▶ [Your task]: Copy out the listing exactly.

__________________________________________________

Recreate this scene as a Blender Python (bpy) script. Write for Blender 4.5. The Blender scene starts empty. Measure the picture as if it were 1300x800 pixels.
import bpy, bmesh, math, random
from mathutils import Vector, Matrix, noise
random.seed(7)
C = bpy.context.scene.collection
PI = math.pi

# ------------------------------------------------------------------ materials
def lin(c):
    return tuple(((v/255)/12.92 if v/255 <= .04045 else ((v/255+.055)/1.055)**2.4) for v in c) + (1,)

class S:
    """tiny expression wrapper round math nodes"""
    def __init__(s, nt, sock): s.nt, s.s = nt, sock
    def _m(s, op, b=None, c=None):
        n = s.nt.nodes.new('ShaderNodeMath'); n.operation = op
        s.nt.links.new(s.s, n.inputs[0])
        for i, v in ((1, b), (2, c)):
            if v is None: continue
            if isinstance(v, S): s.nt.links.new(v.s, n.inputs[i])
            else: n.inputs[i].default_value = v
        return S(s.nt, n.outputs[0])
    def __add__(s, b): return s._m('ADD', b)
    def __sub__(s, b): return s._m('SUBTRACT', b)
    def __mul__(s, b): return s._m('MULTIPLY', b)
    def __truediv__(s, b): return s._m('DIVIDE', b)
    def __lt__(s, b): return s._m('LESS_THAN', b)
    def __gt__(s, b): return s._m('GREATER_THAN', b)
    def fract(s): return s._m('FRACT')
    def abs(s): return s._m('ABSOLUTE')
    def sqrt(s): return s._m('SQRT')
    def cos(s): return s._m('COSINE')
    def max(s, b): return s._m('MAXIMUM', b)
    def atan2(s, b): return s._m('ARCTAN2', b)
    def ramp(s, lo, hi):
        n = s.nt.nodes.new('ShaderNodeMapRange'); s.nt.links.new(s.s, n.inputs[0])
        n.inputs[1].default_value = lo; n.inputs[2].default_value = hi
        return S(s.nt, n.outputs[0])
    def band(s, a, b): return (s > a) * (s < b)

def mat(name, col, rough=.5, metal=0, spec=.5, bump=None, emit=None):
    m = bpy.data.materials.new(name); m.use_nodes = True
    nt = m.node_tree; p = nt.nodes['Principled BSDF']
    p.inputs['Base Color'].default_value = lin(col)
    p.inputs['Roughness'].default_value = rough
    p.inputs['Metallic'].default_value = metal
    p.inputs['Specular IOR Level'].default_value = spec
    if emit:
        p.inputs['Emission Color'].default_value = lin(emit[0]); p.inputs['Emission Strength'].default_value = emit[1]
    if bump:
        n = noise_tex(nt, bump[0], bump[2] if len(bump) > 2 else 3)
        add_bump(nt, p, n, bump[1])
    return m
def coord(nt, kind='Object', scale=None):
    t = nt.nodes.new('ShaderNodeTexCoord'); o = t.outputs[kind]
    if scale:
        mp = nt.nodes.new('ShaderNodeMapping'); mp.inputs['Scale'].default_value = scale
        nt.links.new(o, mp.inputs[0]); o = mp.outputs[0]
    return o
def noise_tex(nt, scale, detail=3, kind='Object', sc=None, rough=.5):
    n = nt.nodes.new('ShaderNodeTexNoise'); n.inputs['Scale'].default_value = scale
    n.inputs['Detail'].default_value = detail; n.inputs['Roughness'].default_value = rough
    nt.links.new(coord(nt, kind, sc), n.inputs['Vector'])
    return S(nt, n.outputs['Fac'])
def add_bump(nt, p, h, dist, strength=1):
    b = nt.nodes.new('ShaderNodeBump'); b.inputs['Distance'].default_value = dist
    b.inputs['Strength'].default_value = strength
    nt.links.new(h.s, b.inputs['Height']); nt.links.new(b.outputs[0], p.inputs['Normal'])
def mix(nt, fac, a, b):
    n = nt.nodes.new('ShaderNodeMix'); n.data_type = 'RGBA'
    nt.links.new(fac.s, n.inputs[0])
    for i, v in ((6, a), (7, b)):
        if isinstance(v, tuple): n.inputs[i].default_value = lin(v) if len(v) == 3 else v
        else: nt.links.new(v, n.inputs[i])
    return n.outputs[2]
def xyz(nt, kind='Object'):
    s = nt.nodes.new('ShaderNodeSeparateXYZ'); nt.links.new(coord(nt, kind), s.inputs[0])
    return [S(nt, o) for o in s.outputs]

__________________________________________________

▶ [Correct answer]:
Recreate this scene as a Blender Python (bpy) script. Write for Blender 4.5. The Blender scene starts empty. Measure the picture as if it were 1300x800 pixels.
import bpy, bmesh, math, random
from mathutils import Vector, Matrix, noise
random.seed(7)
C = bpy.context.scene.collection
PI = math.pi

# ------------------------------------------------------------------ materials
def lin(c):
    return tuple(((v/255)/12.92 if v/255 <= .04045 else ((v/255+.055)/1.055)**2.4) for v in c) + (1,)

class S:
    """tiny expression wrapper round math nodes"""
    def __init__(s, nt, sock): s.nt, s.s = nt, sock
    def _m(s, op, b=None, c=None):
        n = s.nt.nodes.new('ShaderNodeMath'); n.operation = op
        s.nt.links.new(s.s, n.inputs[0])
        for i, v in ((1, b), (2, c)):
            if v is None: continue
            if isinstance(v, S): s.nt.links.new(v.s, n.inputs[i])
            else: n.inputs[i].default_value = v
        return S(s.nt, n.outputs[0])
    def __add__(s, b): return s._m('ADD', b)
    def __sub__(s, b): return s._m('SUBTRACT', b)
    def __mul__(s, b): return s._m('MULTIPLY', b)
    def __truediv__(s, b): return s._m('DIVIDE', b)
    def __lt__(s, b): return s._m('LESS_THAN', b)
    def __gt__(s, b): return s._m('GREATER_THAN', b)
    def fract(s): return s._m('FRACT')
    def abs(s): return s._m('ABSOLUTE')
    def sqrt(s): return s._m('SQRT')
    def cos(s): return s._m('COSINE')
    def max(s, b): return s._m('MAXIMUM', b)
    def atan2(s, b): return s._m('ARCTAN2', b)
    def ramp(s, lo, hi):
        n = s.nt.nodes.new('ShaderNodeMapRange'); s.nt.links.new(s.s, n.inputs[0])
        n.inputs[1].default_value = lo; n.inputs[2].default_value = hi
        return S(s.nt, n.outputs[0])
    def band(s, a, b): return (s > a) * (s < b)

def mat(name, col, rough=.5, metal=0, spec=.5, bump=None, emit=None):
    m = bpy.data.materials.new(name); m.use_nodes = True
    nt = m.node_tree; p = nt.nodes['Principled BSDF']
    p.inputs['Base Color'].default_value = lin(col)
    p.inputs['Roughness'].default_value = rough
    p.inputs['Metallic'].default_value = metal
    p.inputs['Specular IOR Level'].default_value = spec
    if emit:
        p.inputs['Emission Color'].default_value = lin(emit[0]); p.inputs['Emission Strength'].default_value = emit[1]
    if bump:
        n = noise_tex(nt, bump[0], bump[2] if len(bump) > 2 else 3)
        add_bump(nt, p, n, bump[1])
    return m
def coord(nt, kind='Object', scale=None):
    t = nt.nodes.new('ShaderNodeTexCoord'); o = t.outputs[kind]
    if scale:
        mp = nt.nodes.new('ShaderNodeMapping'); mp.inputs['Scale'].default_value = scale
        nt.links.new(o, mp.inputs[0]); o = mp.outputs[0]
    return o
def noise_tex(nt, scale, detail=3, kind='Object', sc=None, rough=.5):
    n = nt.nodes.new('ShaderNodeTexNoise'); n.inputs['Scale'].default_value = scale
    n.inputs['Detail'].default_value = detail; n.inputs['Roughness'].default_value = rough
    nt.links.new(coord(nt, kind, sc), n.inputs['Vector'])
    return S(nt, n.outputs['Fac'])
def add_bump(nt, p, h, dist, strength=1):
    b = nt.nodes.new('ShaderNodeBump'); b.inputs['Distance'].default_value = dist
    b.inputs['Strength'].default_value = strength
    nt.links.new(h.s, b.inputs['Height']); nt.links.new(b.outputs[0], p.inputs['Normal'])
def mix(nt, fac, a, b):
    n = nt.nodes.new('ShaderNodeMix'); n.data_type = 'RGBA'
    nt.links.new(fac.s, n.inputs[0])
    for i, v in ((6, a), (7, b)):
        if isinstance(v, tuple): n.inputs[i].default_value = lin(v) if len(v) == 3 else v
        else: nt.links.new(v, n.inputs[i])
    return n.outputs[2]
def xyz(nt, kind='Object'):
    s = nt.nodes.new('ShaderNodeSeparateXYZ'); nt.links.new(coord(nt, kind), s.inputs[0])
    return [S(nt, o) for o in s.outputs]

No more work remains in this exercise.